Their parents rarely speak of their past in Vietnam, except through the lens of food. The family's meals are a tapestry of cultural memory: thick spring rolls with slim and salty nem chua, and steaming bowls of pho tái with thin, delicate slices of blood-red beef. In the aftermath of the war, Me and Ba taught Ronny and Tommy that meat was a dangerous luxury, a symbol of survival that should never be taken for granted.
But when tragedy strikes, Ronny's world is upended. Her sense of self and her understanding of her family are shattered. A few nights later, at her first high school party, a boy crosses the line, and Ronny is overtaken by a force larger than herself. This newfound power comes with an insatiable hunger for raw meat, a craving that is both a saving grace and a potential destroyer.

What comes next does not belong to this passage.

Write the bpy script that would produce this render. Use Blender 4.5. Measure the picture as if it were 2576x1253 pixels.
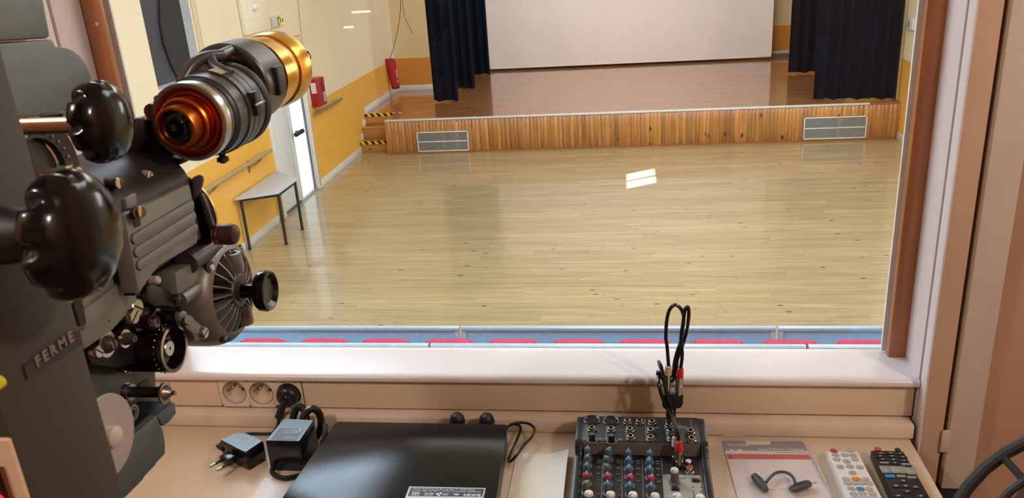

What Hunger is a visceral, emotional journey through the bursts and pitfalls of female rage. Ronny's Vietnamese lineage and her mother's emotional memory play a crucial role in this tender ode to generational trauma and mother-daughter bonding.
PUBLISHERS WEEKLY
In Dang's incendiary sophomore novel (after Nice Girls), a Midwestern teen grapples with grief and a generational divide with her Vietnamese immigrant parents while discovering an insatiable appetite for raw meat. As the story opens, 14-year-old Veronica "Ronny" Nguyen attends her older brother Tommy's high school graduation, where he's honored as valedictorian. Their parents fete him with a lavish party featuring crisp pork belly and roast duck, but as summer approaches, tension brews between the siblings and their parents ("We were American kids with Vietnamese parents. We were foreigners to them: a spectacle, an experience," Ronny narrates). Tommy chafes under the family's strict rules, and after a bitter argument, he stays out late and is struck by a car and killed. Distraught, Ronny's father finds solace in alcohol; her mother falls into a deep depression and wears the same ratty, brown robe every day; and Ronny feels adrift ("I felt nothing. No nerves, no excitement, no dread"). That fall, she sneaks out to attend a house party with older kids, where she's sexually assaulted and escapes her attacker by biting his ear off, which energizes her. She finds that raw meat quells her melancholy and rage, and takes to eating raw steak from the butcher shop as she fantasizes about killing and eating her assailant. Dang keenly captures her narrator's alienation and anger, and the intergenerational tale concludes with a powerful revelation about the parents' unspoken trauma from the Vietnam War. This one hits hard.